Palij, 95, was born in a part of Poland that is situated in
present-day Ukraine, immigrated to the United States in 1949 and became a U.S.
citizen in 1957. He concealed his Nazi service by telling U.S. immigration
officials that he had spent the war years working until 1944 on his father’s
farm in his hometown, which was previously a part of Poland and is now in
Ukraine, and then in a German factory.
As Palij admitted to Justice Department officials in 2001,
he was trained at the SS Training Camp in Trawniki, in Nazi-occupied Poland, in
the spring of 1943. Documents subsequently filed in court by the Justice
Department showed that men who trained at Trawniki participated in implementing
the Third Reich’s plan to murder Jews in Poland, code-named “Operation
Reinhard.” On Nov. 3, 1943, some 6,000 Jewish men, women and children
incarcerated at Trawniki were shot to death in one of the largest single
massacres of the Holocaust. By helping to prevent the escape of these prisoners
during his service at Trawniki, Palij played an indispensable role in ensuring
that they later met their tragic fate at the hands of the Nazis.
On May 9, 2002, the Criminal Division’s then-Office of
Special Investigations (OSI) and the U.S. Attorney’s Office of the Eastern
District of New York filed a four-count complaint in the U.S. District Court
for the Eastern District of New York, to revoke Palij’s citizenship. The complaint was based primarily upon his
wartime activities as an armed guard of Jewish prisoners at Trawniki, who were
confined there under inhumane conditions.
Palij’s U.S. citizenship was revoked in August 2003 by a federal judge
in the Eastern District of New York based on his wartime activities and postwar
immigration fraud. In November 2003, the
government placed Palij in immigration removal proceedings.
In decisions issued on June 10 and Aug. 23, 2004, U.S.
Immigration Judge Robert Owens ordered Palij’s deportation to Ukraine, Poland
or Germany, or any other country that would admit him, on the basis of his
participation in Nazi-sponsored acts of persecution while serving during World
War II as an armed guard at the Trawniki forced-labor camp in Nazi-occupied
Poland under the direction of the government of Germany and his subsequent
concealment of that service when he immigrated to the United States. As Judge
Owens wrote in his decision ordering Palij’s deportation, the Jews massacred at
Trawniki “had spent at least half a year in camps guarded by Trawniki-trained
men, including Jakiw Palij.” In December
2005, the Board of Immigration Appeals denied Palij’s appeal.
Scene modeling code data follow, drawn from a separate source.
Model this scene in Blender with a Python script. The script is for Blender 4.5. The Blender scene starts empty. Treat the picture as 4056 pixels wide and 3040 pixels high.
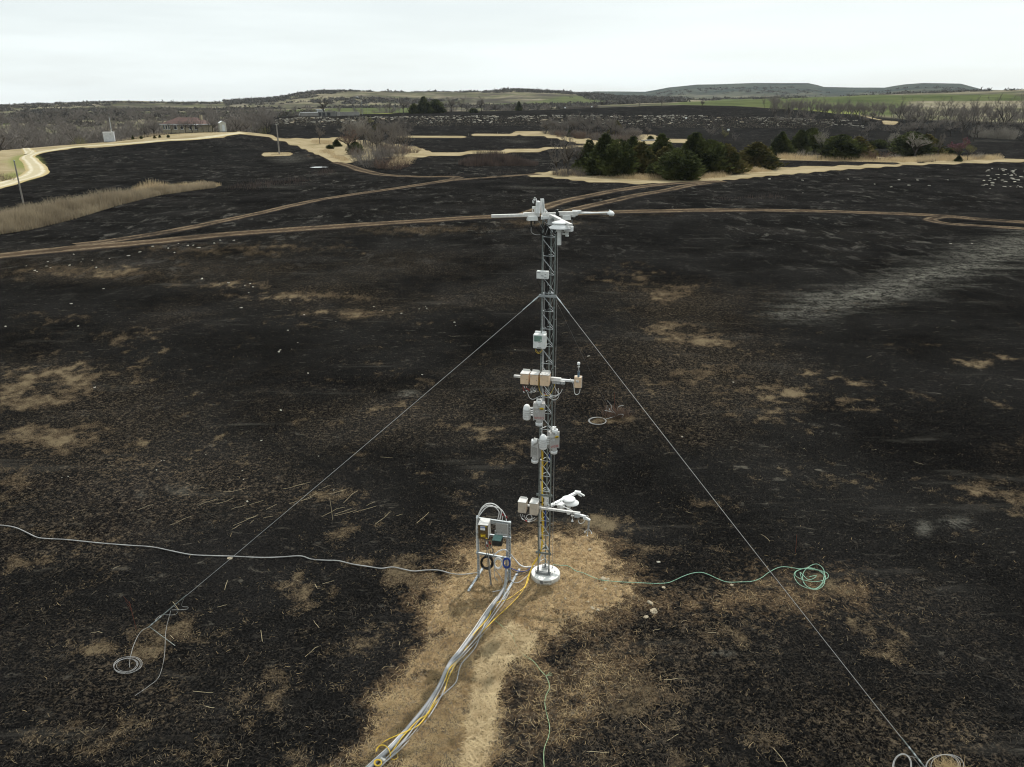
import bpy, bmesh, math, random
import numpy as np
from mathutils import Vector, Matrix

random.seed(11)
rng = np.random.default_rng(11)
S = bpy.context.scene
COL = S.collection

# ------------------------------------------------------------------ camera, sky, sun, exposure
FPX = 2960.0                      # focal length in photograph pixels (4056 x 3040)
PITCH = math.atan((1520 - 420) / FPX)
CAMH = 10.6
SP, CP = math.sin(PITCH), math.cos(PITCH)
cd = bpy.data.cameras.new('camera')
cd.sensor_width = 36.0
cd.lens = FPX / 4056 * 36.0
cd.clip_start = 0.1
cd.clip_end = 20000
cam = bpy.data.objects.new('camera', cd)
COL.objects.link(cam)
cam.location = (0, 0, CAMH)
cam.rotation_euler = (math.pi / 2 - PITCH, 0, 0)
S.camera = cam

SUN_AZ, SUN_EL = math.radians(30), math.radians(54)     # azimuth from +Y towards +X
world = bpy.data.worlds.new('World')
S.world = world
world.use_nodes = True
wn, wl = world.node_tree.nodes, world.node_tree.links
bg = wn['Background']
bg.inputs['Strength'].default_value = 0.1
sky = wn.new('ShaderNodeTexSky')
sky.sky_type = 'NISHITA'
sky.sun_disc = False
sky.sun_elevation = SUN_EL
sky.sun_rotation = SUN_AZ
sky.dust_density = 2.0
tcw = wn.new('ShaderNodeTexCoord')
mpw = wn.new('ShaderNodeMapping')
mpw.inputs['Scale'].default_value = (1.2, 1.2, 11.0)
mpw.inputs['Rotation'].default_value = (0.0, math.radians(3), 0.4)
wl.new(tcw.outputs['Generated'], mpw.inputs['Vector'])
nzw = wn.new('ShaderNodeTexNoise')
nzw.inputs['Scale'].default_value = 1.6
nzw.inputs['Detail'].default_value = 7
nzw.inputs['Roughness'].default_value = 0.55
wl.new(mpw.outputs['Vector'], nzw.inputs['Vector'])
rpw = wn.new('ShaderNodeValToRGB')
rpw.color_ramp.elements[0].position = 0.36
rpw.color_ramp.elements[0].color = (0.78, 0.78, 0.78, 1)
rpw.color_ramp.elements[1].position = 0.62
rpw.color_ramp.elements[1].color = (1, 1, 1, 1)
wl.new(nzw.outputs['Fac'], rpw.inputs['Fac'])
nz2 = wn.new('ShaderNodeTexNoise')
nz2.inputs['Scale'].default_value = 0.9
nz2.inputs['Detail'].default_value = 3
wl.new(mpw.outputs['Vector'], nz2.inputs['Vector'])
rp2 = wn.new('ShaderNodeValToRGB')
rp2.color_ramp.elements[0].position = 0.3
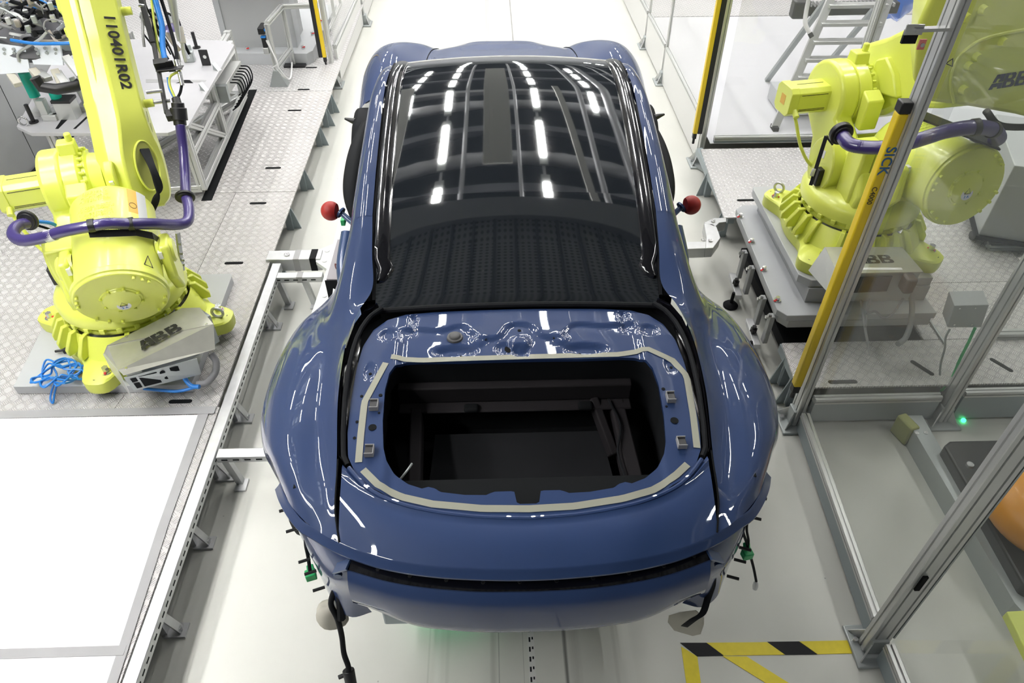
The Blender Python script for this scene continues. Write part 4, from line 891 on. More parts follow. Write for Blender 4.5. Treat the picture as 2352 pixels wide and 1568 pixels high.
def sst(a, b, t):
    t = max(0, min(1, (t-a)/(b-a))); return t*t*(3-2*t)
def emboss(x, y):
    z = 0
    ax = abs(x)
    # stepped beads below the window
    line = [(-.36, 1.90), (-.27, 1.885), (-.20, 1.905), (-.14, 1.845), (-.07, 1.845), (-.035, 1.90), (.035, 1.90), (.075, 1.845), (.14, 1.845), (.19, 1.90), (.30, 1.895), (.40, 1.91)]
    yl = interp([(p[0], p[1]) for p in line], x) if -.36 < x < .40 else 1.90
    z -= .010*sst(-.006, .006, yl-y)*sst(.0, .03, .42-ax)
    for cx_, cy_, r, h in ((0, 1.815, .038, .012), (.0, 1.775, .03, -.010), (-.055, 1.79, .03, -.008)):
        z += h*(1-sst(r*.7, r, math.hypot(x-cx_, y-cy_)))
    for sx in (-1, 1):
        d = math.hypot((x-sx*.22)/.085, (y-1.785)/.03); z -= .014*(1-sst(.5, 1, d))
        d = math.hypot((x-sx*.14)/.03, (y-1.83)/.026); z += .007*(1-sst(.6, 1, d))
        d = math.hypot((x-sx*.45)/.035, (y-1.87)/.03); z -= .008*(1-sst(.7, 1, d))
        d = math.hypot((x-sx*.495)/.022, (y-1.70)/.036); z -= .004*(1-sst(.8, 1, d))
    # side steps
    z -= .008*sst(-.004, .004, .008-abs(ax-.37))*sst(0, .02, y-1.86)*(1 if y < 1.97 else 0)
    return z
def lid_z(x, y): return lid_base(x, y)+emboss(x, y)
N = 300; NR = 30
ol = resample(sym(outer_h), N)
il0 = resample(sym(open_h), 900)
def nearest_order():
    # match by angle about a centre so rings stay untwisted
    c = V3((0, 1.50, 0)); angs = [(math.atan2((p-c).x/.43, (p-c).y/.25), p) for p in il0]
    angs.sort(key=lambda t: t[0]); out = []
    c2 = V3((0, 1.56, 0)); n = len(angs)
    for p in ol:
        a = math.atan2((p-c2).x/.54, (p-c2).y/.41)
        lo = min(range(n), key=lambda i: abs(angs[i][0]-a)); out.append(angs[lo][1])
    return out
il = nearest_order()
rows = []
for r in range(NR+1):
    t = r/NR
    rows.append([V3((CX+a.lerp(b, t).x, a.lerp(b, t).y, lid_z(a.lerp(b, t).x, a.lerp(b, t).y))) for a, b in zip(ol, il)])
# turned-down inner edge
rows.append([p-V3((0, 0, .012)) for p in rows[-1]])
rows = [r+[r[0]] for r in rows]
obj('lid_frame', MB().grid(rows, flip=True), M['paint'], car, sharp=50, solid=0)
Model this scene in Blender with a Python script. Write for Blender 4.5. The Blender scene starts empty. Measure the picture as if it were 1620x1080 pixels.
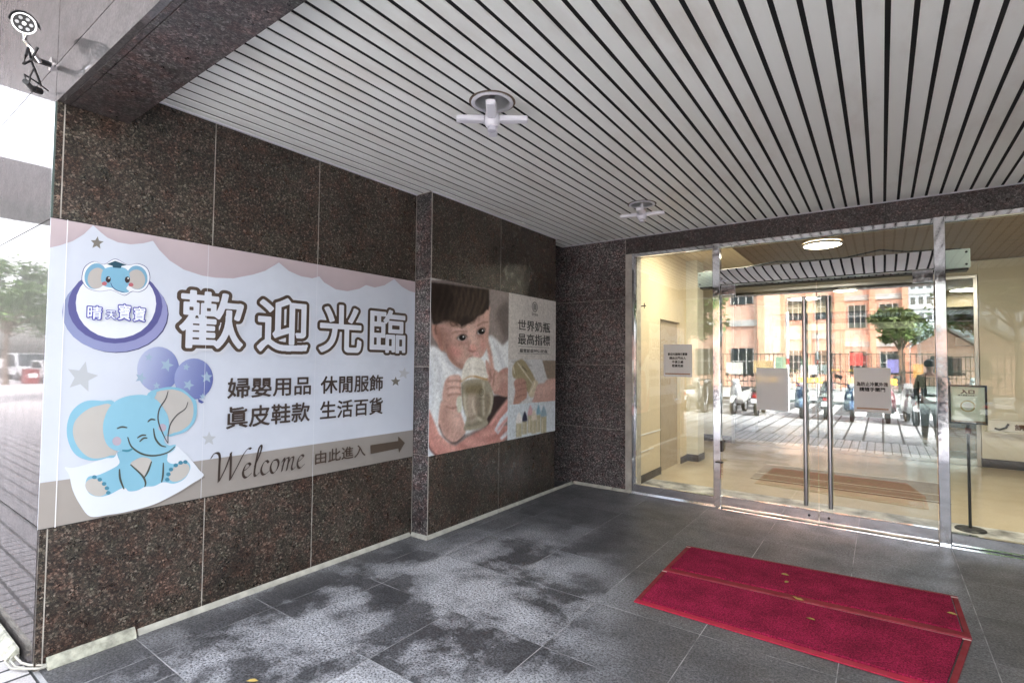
import bpy, bmesh, math, random
import numpy as np
from math import radians as R, sin, cos, pi
from mathutils import Vector, Matrix
from mathutils.geometry import tessellate_polygon
S=bpy.context.scene; COL=S.collection
random.seed(7)
# ---------------- camera ----------------
cam=bpy.data.cameras.new('camera'); camo=bpy.data.objects.new('camera',cam); COL.objects.link(camo); S.camera=camo
cam.sensor_width=36; cam.lens=18.062; cam.clip_start=.05; cam.clip_end=2000
_y,_p,_r=R(35.7513),R(2.1032),R(.5307)
F=Vector((-sin(_y)*cos(_p),cos(_y)*cos(_p),sin(_p))); R1=Vector((cos(_y),sin(_y),0)); U1=R1.cross(F)
R2=R1*cos(_r)+U1*sin(_r); U2=-R1*sin(_r)+U1*cos(_r)
camo.matrix_world=Matrix(((R2.x,U2.x,-F.x,0),(R2.y,U2.y,-F.y,0),(R2.z,U2.z,-F.z,1.6),(0,0,0,1)))
# ---------------- sky, sun, exposure ----------------
SUN_EL,SUN_AZ=R(50),R(62)
w=bpy.data.worlds.new('World'); S.world=w; w.use_nodes=True
nt=w.node_tree; bg=nt.nodes['Background']; sky=nt.nodes.new('ShaderNodeTexSky'); sky.sky_type='NISHITA'; sky.sun_disc=False
sky.sun_elevation=SUN_EL; sky.sun_rotation=SUN_AZ; sky.dust_density=4; sky.air_density=1.2
hs=nt.nodes.new('ShaderNodeHueSaturation'); hs.inputs['Saturation'].default_value=.28; hs.inputs['Value'].default_value=1.15
nt.links.new(sky.outputs[0],hs.inputs['Color']); nt.links.new(hs.outputs[0],bg.inputs[0]); bg.inputs[1].default_value=.15
sl=bpy.data.lights.new('sun','SUN'); sl.energy=1.5; sl.angle=R(14); sl.color=(1,.96,.9)
so=bpy.data.objects.new('sun',sl); COL.objects.link(so)
sd=Vector((sin(SUN_AZ)*cos(SUN_EL),cos(SUN_AZ)*cos(SUN_EL),sin(SUN_EL))); so.rotation_euler=sd.to_track_quat('Z','Y').to_euler()
S.view_settings.view_transform='Standard'; S.view_settings.look='None'; S.view_settings.exposure=3.12; S.view_settings.gamma=1
S.render.engine='CYCLES'; S.cycles.use_denoising=True; S.cycles.max_bounces=10; S.cycles.transparent_max_bounces=16
try: S.cycles.denoising_prefilter='ACCURATE'
except Exception: pass
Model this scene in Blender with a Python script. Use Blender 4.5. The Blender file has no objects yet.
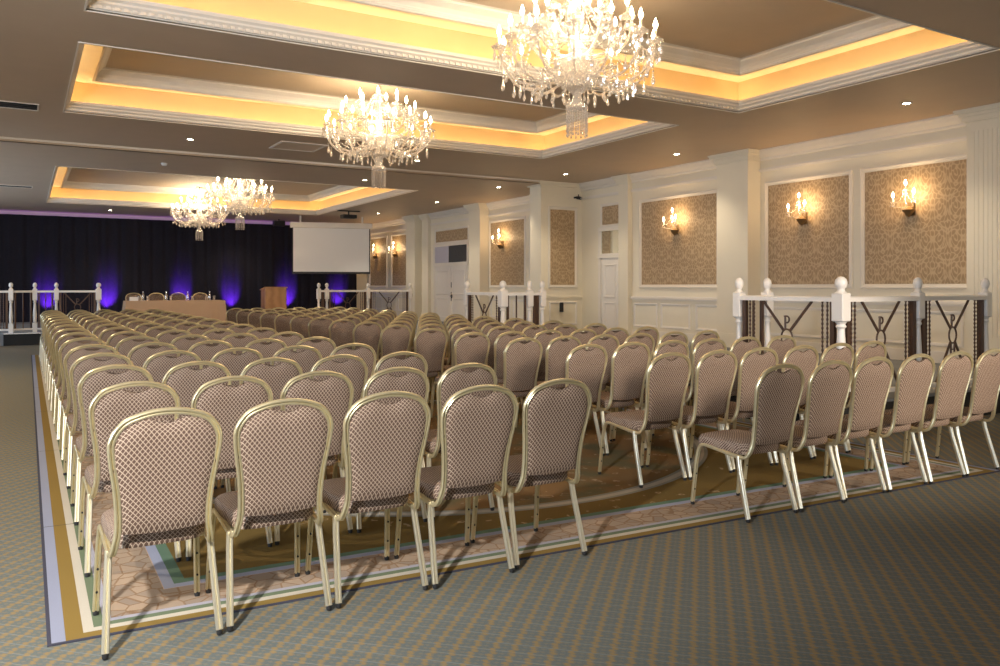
import bpy, math, random
from mathutils import Vector, Matrix
random.seed(7)
PI = math.pi
sc = bpy.context.scene
COL = sc.collection
R = math.radians

# ------------------------------------------------------------------ camera
F, H = 800.0, 1.39
YAW = .5365
cam = bpy.data.cameras.new('camera')
cam.sensor_width = 36.0
cam.lens = F / 1000 * 36
cam.shift_y = -46.5 / 1000
cam.clip_start = 0.05
cam.clip_end = 200
co = bpy.data.objects.new('camera', cam)
co.location = (0, 0, H)
co.rotation_euler = (PI / 2, 0, -YAW)
COL.objects.link(co)
sc.camera = co

# ------------------------------------------------------------------ node helper
class X:
    """a float socket with arithmetic"""
    def __init__(s, nt, sock): s.nt, s.s = nt, sock
    def _m(s, op, *a):
        n = s.nt.nodes.new('ShaderNodeMath'); n.operation = op
        for i, v in enumerate((s,) + a):
            if isinstance(v, X): s.nt.links.new(v.s, n.inputs[i])
            else: n.inputs[i].default_value = v
        return X(s.nt, n.outputs[0])
    def __add__(s, o): return s._m('ADD', o)
    __radd__ = __add__
    def __mul__(s, o): return s._m('MULTIPLY', o)
    __rmul__ = __mul__
    def __sub__(s, o): return s._m('SUBTRACT', o)
    def __rsub__(s, o): return (s * -1.0) + o
    def __truediv__(s, o): return s._m('DIVIDE', o)
    def sin(s): return s._m('SINE')
    def fract(s): return s._m('FRACT')
    def abs(s): return s._m('ABSOLUTE')
    def min(s, o): return s._m('MINIMUM', o)
    def max(s, o): return s._m('MAXIMUM', o)
    def lt(s, o): return s._m('LESS_THAN', o)
    def gt(s, o): return s._m('GREATER_THAN', o)
    def pp(s, o): return s._m('PINGPONG', o)
    def sqrt(s): return s._m('SQRT')
    def step(s, a, b):
        n = s.nt.nodes.new('ShaderNodeMapRange'); n.interpolation_type = 'SMOOTHSTEP'
        s.nt.links.new(s.s, n.inputs[0]); n.inputs[1].default_value = a; n.inputs[2].default_value = b
        return X(s.nt, n.outputs[0])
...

The removal of Palij to Germany was effectuated through
close cooperation between the Departments of Justice, Homeland Security and
State. For nearly four decades, the Justice Department has vigorously pursued
its mission to expel Nazi persecutors from the United States. The Palij case was the product of the
Department’s longtime efforts to identify, investigate and take legal action
against participants in Nazi crimes of persecution who reside in the United
States. Since OSI began operations in 1979, that office and its successor, the
Human Rights and Special Prosecutions Section (HRSP) of the Justice
Department’s Criminal Division, have won cases against 108 individuals who
participated in Nazi crimes of persecution. In addition, attempts to enter the
United States by more than 180 individuals implicated in wartime Axis crimes
have been prevented as a result of the “Watch List” program initiated by OSI
and enforced in cooperation with the Departments of State and Homeland
Security.
This removal was supported by ICE’s Enforcement and Removal
Operations and Office of the Principal Legal Advisor as well as the Human
Rights Violators and War Crimes Center (HRVWCC). The HRVWCC is comprised of ICE HSI’s Human
Rights Violators and War Crimes Unit, ICE’s Human Rights Law Section, FBI’s
International Human Rights Unit and HRSP.
Established in 2009, the HRVWCC furthers the government’s efforts to identify,
locate and prosecute human rights abusers in the United States, including those
who are known or suspected to have participated in persecution, war crimes,
genocide, torture, extrajudicial killings, female genital mutilation and the
use or recruitment of child soldiers. The HRVWCC leverages the expertise of a
select group of agents, lawyers, intelligence and research specialists,
historians and analysts who direct the government’s broader enforcement efforts
against these offenders.
The case was investigated, litigated and supervised over the
years by a host of attorneys and historians in OSI, the U.S. Attorney’s Office
in the Eastern District of New York, and HRSP, including Director Eli M.
Rosenbaum, Senior Trial Attorney Susan L. Siegal and Chief Historian Dr.
Jeffrey Richter, all of whom have served with HRSP since its 2010 creation.